Rows from a 3D scene dataset:
<<<<

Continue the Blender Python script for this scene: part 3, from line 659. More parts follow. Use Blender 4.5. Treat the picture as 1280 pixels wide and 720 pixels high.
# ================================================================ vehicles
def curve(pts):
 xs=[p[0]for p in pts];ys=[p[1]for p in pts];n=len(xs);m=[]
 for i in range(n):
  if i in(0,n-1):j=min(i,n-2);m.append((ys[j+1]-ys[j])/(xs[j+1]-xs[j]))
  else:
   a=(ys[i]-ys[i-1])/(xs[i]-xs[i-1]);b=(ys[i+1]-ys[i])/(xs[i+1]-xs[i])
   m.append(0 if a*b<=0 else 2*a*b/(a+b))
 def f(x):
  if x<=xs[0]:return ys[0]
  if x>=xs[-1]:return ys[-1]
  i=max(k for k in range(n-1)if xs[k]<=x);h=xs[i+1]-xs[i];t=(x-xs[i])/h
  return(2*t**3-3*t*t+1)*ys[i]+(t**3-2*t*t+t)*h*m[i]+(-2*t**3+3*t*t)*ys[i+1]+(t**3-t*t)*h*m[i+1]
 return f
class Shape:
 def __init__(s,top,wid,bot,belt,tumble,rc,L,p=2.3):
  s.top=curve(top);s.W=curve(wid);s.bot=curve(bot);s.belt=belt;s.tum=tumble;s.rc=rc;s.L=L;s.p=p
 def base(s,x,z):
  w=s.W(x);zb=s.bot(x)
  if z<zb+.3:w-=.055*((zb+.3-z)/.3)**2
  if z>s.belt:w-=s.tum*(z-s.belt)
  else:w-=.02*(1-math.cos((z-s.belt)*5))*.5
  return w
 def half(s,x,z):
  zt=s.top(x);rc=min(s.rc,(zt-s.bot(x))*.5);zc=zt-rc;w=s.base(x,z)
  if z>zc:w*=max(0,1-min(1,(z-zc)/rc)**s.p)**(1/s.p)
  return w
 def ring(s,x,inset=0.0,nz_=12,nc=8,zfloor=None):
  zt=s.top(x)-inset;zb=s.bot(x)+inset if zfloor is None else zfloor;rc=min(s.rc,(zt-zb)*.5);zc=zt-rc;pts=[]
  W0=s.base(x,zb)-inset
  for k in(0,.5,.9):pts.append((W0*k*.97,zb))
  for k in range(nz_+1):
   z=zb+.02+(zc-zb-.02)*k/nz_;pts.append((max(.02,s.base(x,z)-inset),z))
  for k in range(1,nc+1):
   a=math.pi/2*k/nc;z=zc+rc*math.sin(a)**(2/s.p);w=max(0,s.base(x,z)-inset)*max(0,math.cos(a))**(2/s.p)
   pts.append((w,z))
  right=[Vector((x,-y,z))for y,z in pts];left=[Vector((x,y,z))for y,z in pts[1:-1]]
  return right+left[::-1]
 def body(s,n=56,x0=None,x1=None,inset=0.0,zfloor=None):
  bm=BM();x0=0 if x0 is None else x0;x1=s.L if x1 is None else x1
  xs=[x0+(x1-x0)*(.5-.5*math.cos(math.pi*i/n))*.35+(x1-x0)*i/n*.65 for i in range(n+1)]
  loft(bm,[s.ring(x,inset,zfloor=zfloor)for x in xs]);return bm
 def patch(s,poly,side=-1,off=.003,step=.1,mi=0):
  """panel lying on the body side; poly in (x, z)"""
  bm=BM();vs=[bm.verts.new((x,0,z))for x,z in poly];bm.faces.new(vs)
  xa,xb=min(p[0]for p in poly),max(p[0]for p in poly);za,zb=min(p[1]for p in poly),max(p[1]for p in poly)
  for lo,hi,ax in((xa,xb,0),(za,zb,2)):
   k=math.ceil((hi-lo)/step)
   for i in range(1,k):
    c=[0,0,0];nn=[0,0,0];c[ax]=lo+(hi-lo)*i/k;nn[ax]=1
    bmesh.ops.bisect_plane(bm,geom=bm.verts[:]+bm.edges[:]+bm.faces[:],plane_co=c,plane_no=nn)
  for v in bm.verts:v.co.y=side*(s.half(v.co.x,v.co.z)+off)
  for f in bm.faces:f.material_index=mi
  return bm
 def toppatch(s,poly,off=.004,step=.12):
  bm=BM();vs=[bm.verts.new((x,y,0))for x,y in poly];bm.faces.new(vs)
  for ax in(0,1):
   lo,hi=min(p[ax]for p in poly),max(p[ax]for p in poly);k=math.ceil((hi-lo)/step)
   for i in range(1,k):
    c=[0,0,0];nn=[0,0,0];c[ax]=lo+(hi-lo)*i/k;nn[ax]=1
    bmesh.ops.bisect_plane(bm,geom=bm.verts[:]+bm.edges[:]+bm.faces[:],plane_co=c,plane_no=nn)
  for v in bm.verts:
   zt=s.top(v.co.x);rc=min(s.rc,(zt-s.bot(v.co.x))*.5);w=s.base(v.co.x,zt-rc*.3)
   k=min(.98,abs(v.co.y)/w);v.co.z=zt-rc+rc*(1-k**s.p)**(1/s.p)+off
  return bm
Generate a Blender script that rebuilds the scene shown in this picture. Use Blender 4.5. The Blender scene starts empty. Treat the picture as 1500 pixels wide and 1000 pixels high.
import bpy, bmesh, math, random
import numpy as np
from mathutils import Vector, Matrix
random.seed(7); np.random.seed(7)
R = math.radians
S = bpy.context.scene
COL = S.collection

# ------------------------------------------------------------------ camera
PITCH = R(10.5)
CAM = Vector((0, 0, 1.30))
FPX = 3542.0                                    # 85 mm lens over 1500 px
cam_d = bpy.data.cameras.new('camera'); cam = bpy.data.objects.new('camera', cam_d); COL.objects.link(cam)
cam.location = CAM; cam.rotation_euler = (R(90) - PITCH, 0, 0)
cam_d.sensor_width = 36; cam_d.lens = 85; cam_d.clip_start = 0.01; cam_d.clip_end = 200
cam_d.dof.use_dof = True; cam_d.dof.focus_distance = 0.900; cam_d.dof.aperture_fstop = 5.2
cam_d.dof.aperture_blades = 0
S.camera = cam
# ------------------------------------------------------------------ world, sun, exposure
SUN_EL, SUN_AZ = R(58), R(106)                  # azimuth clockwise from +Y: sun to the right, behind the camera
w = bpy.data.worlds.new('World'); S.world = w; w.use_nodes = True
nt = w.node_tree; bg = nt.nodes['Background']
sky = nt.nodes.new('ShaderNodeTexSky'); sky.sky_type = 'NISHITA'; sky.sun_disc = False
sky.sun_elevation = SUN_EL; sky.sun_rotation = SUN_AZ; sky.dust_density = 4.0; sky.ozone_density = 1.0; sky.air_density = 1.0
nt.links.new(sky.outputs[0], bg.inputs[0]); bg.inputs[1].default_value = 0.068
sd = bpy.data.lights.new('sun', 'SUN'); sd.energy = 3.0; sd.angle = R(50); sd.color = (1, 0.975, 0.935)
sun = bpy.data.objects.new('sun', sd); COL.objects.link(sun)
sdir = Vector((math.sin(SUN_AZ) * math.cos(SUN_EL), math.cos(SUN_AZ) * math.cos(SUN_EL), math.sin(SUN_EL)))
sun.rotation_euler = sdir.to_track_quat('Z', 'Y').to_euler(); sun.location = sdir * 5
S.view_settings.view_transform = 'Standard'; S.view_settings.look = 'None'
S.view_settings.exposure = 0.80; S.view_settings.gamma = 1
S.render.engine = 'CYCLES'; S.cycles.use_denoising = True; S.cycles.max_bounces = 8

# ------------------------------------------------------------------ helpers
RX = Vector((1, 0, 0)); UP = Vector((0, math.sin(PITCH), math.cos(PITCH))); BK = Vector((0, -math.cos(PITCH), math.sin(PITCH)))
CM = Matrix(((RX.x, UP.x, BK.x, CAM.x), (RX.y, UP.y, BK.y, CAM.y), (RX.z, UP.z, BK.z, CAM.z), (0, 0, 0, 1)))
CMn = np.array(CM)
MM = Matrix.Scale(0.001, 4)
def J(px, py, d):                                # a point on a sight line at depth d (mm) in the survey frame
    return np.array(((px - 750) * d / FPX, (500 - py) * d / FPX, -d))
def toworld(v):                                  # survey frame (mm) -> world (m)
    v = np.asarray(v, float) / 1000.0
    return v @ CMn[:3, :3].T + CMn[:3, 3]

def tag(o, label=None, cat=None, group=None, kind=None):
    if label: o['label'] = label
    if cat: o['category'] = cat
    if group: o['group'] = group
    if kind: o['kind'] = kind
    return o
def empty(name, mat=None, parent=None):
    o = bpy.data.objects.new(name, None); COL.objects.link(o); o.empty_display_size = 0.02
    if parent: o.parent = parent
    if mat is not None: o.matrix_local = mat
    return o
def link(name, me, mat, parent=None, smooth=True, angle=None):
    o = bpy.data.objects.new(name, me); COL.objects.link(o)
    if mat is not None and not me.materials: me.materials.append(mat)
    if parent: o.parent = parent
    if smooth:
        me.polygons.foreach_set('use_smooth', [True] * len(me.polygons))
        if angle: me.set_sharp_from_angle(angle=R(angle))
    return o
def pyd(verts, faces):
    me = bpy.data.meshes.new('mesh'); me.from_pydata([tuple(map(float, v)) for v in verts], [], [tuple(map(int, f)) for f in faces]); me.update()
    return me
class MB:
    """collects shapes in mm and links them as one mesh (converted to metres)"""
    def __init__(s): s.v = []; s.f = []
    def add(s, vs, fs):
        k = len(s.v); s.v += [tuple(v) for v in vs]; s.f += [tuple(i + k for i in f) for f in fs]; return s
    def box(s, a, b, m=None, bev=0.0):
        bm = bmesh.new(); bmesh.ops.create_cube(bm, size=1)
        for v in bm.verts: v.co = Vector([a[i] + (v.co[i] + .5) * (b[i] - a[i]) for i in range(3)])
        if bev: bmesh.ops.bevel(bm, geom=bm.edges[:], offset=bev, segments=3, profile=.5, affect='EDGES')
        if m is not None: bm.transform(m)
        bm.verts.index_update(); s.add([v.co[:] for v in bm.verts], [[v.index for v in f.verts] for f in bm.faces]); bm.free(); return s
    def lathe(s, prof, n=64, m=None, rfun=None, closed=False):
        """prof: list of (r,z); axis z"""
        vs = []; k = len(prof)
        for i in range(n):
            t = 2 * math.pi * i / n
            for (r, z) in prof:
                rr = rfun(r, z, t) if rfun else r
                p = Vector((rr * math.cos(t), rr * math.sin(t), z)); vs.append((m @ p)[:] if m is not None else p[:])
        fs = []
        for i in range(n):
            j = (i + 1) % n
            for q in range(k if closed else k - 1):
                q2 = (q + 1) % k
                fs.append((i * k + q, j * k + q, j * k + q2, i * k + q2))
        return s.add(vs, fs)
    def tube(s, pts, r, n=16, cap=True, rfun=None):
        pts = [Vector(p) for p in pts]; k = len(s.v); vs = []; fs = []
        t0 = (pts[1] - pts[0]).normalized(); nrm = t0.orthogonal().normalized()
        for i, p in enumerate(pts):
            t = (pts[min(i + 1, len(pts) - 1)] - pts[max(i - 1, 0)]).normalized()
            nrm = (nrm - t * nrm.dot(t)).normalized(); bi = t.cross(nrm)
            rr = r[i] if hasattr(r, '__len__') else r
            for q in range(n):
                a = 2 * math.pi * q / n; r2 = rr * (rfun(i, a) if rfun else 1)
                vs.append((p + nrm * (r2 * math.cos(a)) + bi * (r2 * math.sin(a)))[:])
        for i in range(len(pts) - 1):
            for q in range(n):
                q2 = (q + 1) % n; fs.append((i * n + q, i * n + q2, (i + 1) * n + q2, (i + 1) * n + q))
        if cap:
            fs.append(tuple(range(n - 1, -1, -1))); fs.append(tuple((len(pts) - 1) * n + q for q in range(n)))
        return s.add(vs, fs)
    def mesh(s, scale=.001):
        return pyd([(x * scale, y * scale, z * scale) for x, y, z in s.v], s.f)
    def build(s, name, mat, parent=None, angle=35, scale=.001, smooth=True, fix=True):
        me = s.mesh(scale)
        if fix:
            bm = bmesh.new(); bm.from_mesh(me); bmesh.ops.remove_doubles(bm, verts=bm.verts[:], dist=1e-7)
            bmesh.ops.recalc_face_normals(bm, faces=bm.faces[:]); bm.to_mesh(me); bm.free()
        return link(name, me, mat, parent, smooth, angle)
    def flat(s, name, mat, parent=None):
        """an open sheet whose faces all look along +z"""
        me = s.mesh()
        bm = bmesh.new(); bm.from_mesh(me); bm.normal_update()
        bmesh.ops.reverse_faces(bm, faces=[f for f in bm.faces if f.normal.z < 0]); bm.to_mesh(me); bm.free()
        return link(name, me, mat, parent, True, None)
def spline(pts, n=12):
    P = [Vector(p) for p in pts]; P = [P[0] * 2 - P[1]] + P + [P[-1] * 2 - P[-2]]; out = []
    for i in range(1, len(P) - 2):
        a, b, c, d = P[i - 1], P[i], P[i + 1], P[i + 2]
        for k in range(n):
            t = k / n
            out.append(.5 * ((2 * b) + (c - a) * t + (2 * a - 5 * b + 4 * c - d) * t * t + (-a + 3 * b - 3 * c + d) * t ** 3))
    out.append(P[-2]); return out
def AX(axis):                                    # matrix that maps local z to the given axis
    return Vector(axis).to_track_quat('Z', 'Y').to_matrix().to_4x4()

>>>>

Output exactly the lines running from the line containing "Generate a Blender" through the line containing "COL = S.collection", and only those lines.

Generate a Blender script that rebuilds the scene shown in this picture. Use Blender 4.5. The Blender scene starts empty. Treat the picture as 1500 pixels wide and 1000 pixels high.
import bpy, bmesh, math, random
import numpy as np
from mathutils import Vector, Matrix
random.seed(7); np.random.seed(7)
R = math.radians
S = bpy.context.scene
COL = S.collection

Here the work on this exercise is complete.